By: Derek Hawkins//February 13, 2017//
7th Circuit Court of Appeals
Case Name: Nathaniel Brown v. Michael Randle, et al
Case No.: 14-2480
Officials: FLAUM, EASTERBROOK, and WILLIAMS, Circuit Judges
Focus: 4th Amendment Violation
In 1994 Nathaniel Brown was convicted of four sex offenses and sentenced to prison in Illinois. His projected release date was July 10, 2009, after which his sentence required him to serve three years of “mandatory supervised release,” a status that officials in Illinois often call parole. When July 10 arrived, however, the Illinois Department of Corrections did not release Brown. Instead it issued a “Parole Violation Report” reciting that Brown had committed two anticipatory violations of the terms of supervised release. First, he had refused to accept electronic monitoring that is required of sex offenders; second, he lacked a place where he could lawfully reside outside the prison’s walls. (Like many other states, Illinois limits the locations where sex offenders can make their homes.) The problems are related. Illinois tries to find lawful accommodations for sex offenders who promise to wear electronic monitoring devices, but because Brown rejected the device the prison system did not try to help him find a place to live.

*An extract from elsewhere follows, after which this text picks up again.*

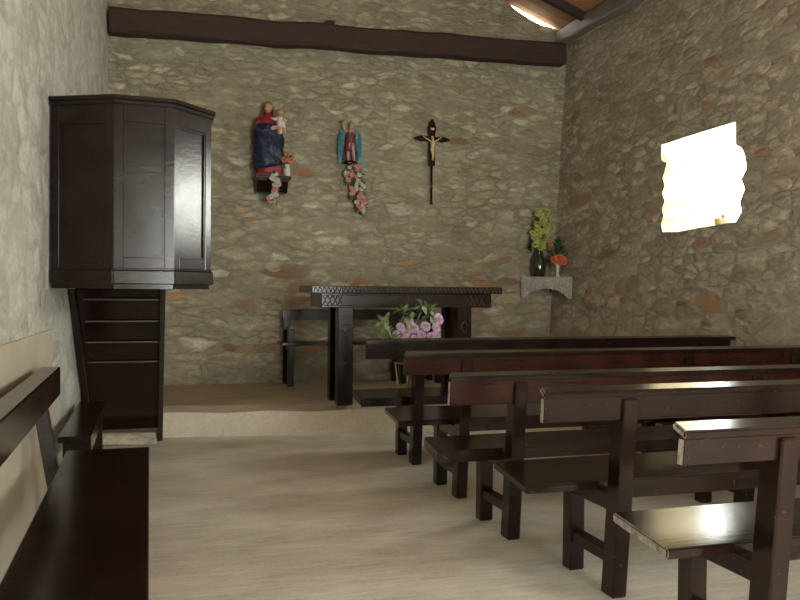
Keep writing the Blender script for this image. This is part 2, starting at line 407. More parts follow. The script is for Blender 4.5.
# ------------------------------------------------------------------ pews
def post(bm, x, y, z1, lean, s=.040, d=.04, z0=0):
    vs = box(bm, x-s, x+s, y-d, y+d, z0, z1, .006)
    for v in bm.verts: v.co.y -= lean*(v.co.z/.85)
def mark_end(bm, axis, sign, mi):
    for f in bm.faces:
        if f.normal[axis]*sign > .9 : f.material_index = mi
def make_pew(name, label, row, xpost, xcap, xseat, L, worn=0, xmid=3.3, seat_far=.5, seat_near=.09, mat='wood', ymat=None, group=None, shelf_skew=.04, seat_t=.036, plank_h=.10, xr=4.60, zs=1.0, apron=True):
    t = thing(name, label, 'pew', (xpost, row, 0), 0, group)
    W = M[mat]; W2 = M[ymat or mat]; X = lambda x: x-xpost
    xr_ = X(xr); t.scale = (1, 1, zs)
    posts = [0, X(xmid), X(4.28)]
    for px in posts:
        bm = B(); post(bm, px, 0, .836, .078, s=.035, d=.048); obj('rear_post', bm, W, t)
        bm = B(); box(bm, px-.038, px+.038, .31, .385, 0, .43, .006); obj('leg', bm, W, t)
        bm = B(); box(bm, px-.028, px+.028, .0, .37, .13, .185, .005); obj('stretcher', bm, W, t)
        bm = B(); box(bm, px-.03, px+.03, -.03, .44, .355, .428, .005); obj('seat_bearer', bm, W, t)
    # seat plank, its end slightly skewed
    bm = B(); vs = box(bm, X(xseat), xr_, seat_near, seat_far, .462-seat_t, .462)
    for v in bm.verts:
        if v.co.x < 0 and v.co.y < .3: v.co.x -= shelf_skew
        v.co.z += .035*(v.co.y-.22)
    bmesh.ops.bevel(bm, geom=bm.edges[:], offset=.006, segments=2, affect='EDGES')
    bm.normal_update()
    if worn >= 2: mark_end(bm, 0, -1, 1)
    obj('seat', bm, [W, M['worn']], t)
    bm = B(); box(bm, 0.0, xr_-.02, seat_near+.015, seat_near+.045, .462-seat_t-.055, .462-seat_t+.002, .004)
    if apron: obj('seat_apron', bm, W2, t)
    else: bm.free()
    # back rail plank in front of the posts and the broad ledge on top
    bm = B(); box(bm, X(xcap)-shelf_skew+.006, xr_-.02, -.108, -.076, .848-plank_h, .848, .003)
    for v in bm.verts: v.co.y += (.842-v.co.z)*.1
    bm.normal_update()
    if worn >= 1: mark_end(bm, 0, -1, 1)
    obj('back_rail', bm, [W2, M['worn']], t)
    bm = B(); box(bm, X(xcap), xr_+.03, -.114, .0, .852, .878)
    for v in bm.verts:
        if v.co.x < 0 and v.co.y < -.06: v.co.x -= shelf_skew
        v.co.z += .085*(v.co.y+.05)
    bmesh.ops.bevel(bm, geom=bm.edges[:], offset=.007, segments=2, affect='EDGES'); bm.normal_update()
    if worn >= 1: mark_end(bm, 0, -1, 1)
    obj('book_ledge', bm, [W, M['worn']], t)
    return t
G = 'dark wooden pews facing the altar'
make_pew('church_pew', 'dark wooden pew in the front row, nearest the altar and lilac flowers', 5.72, 1.87, 1.50, 1.52, 3, 0, 3.5, .52, group=G, xr=4.56, zs=1.05, seat_t=.06, apron=False)
make_pew('church_pew', 'dark wooden pew in the second row, its thick ledge starting below the lilac flowers', 4.74, 1.84, 1.48, 1.51, 3, 0, 3.42, .55, mat='wood', ymat='wood_red', group=G, zs=1.035)
make_pew('church_pew', 'reddish dark pew in the middle row, with worn pale left rail end', 3.90, 1.80, 1.455, 1.47, 3, 1, 3.25, .44, ymat='wood_red', group=G, seat_t=.065, apron=False, zs=.985, plank_h=.125)
make_pew('church_pew', 'dark pew directly in front of the nearest one, low stretcher joining its left legs', 3.05, 1.89, 1.535, 1.56, 3, 1, 3.3, .52, group=G, zs=1.015)
make_pew('church_pew', 'nearest dark pew at lower right, seat end worn pale and shining in window light', 2.17, 1.885, 1.545, 1.635, 3, 2, 3.3, .48, group=G, shelf_skew=.04, zs=1.012, plank_h=.082)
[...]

Brown seeks damages for the delay in releasing him, yet he does not contend that either the electronic-monitoring or the residential-location condition of release is invalid. We have held that one is proper, and the Eighth Circuit has sustained the other. See Belleau v. Wall, 811 F.3d 929 (7th Cir. 2016) (state may require a sex offender to wear a GPS ankle bracelet as a condition of release); Weems v. Little Rock Police Department, 453 F.3d 1010 (8th Cir. 2006) (residential-location limits for sex offenders are valid); Doe v. Miller, 405 F.3d 700 (8th Cir. 2005) (same). Cf. Doe v. Lafayette, 377 F.3d 757 (7th Cir. 2004) (en banc) (states may prevent sex offenders from visiting places where children congregate). Nonetheless Brown contends that he was entitled to immediate release without regard to those conditions. Perhaps the state could have picked him up later and revoked his release, he allows, but first it had to discharge him. He contends that his confinement violated both the Fourth Amendment, applied to the states through the Fourteenth Amendment, and the Due Process Clause of that amendment.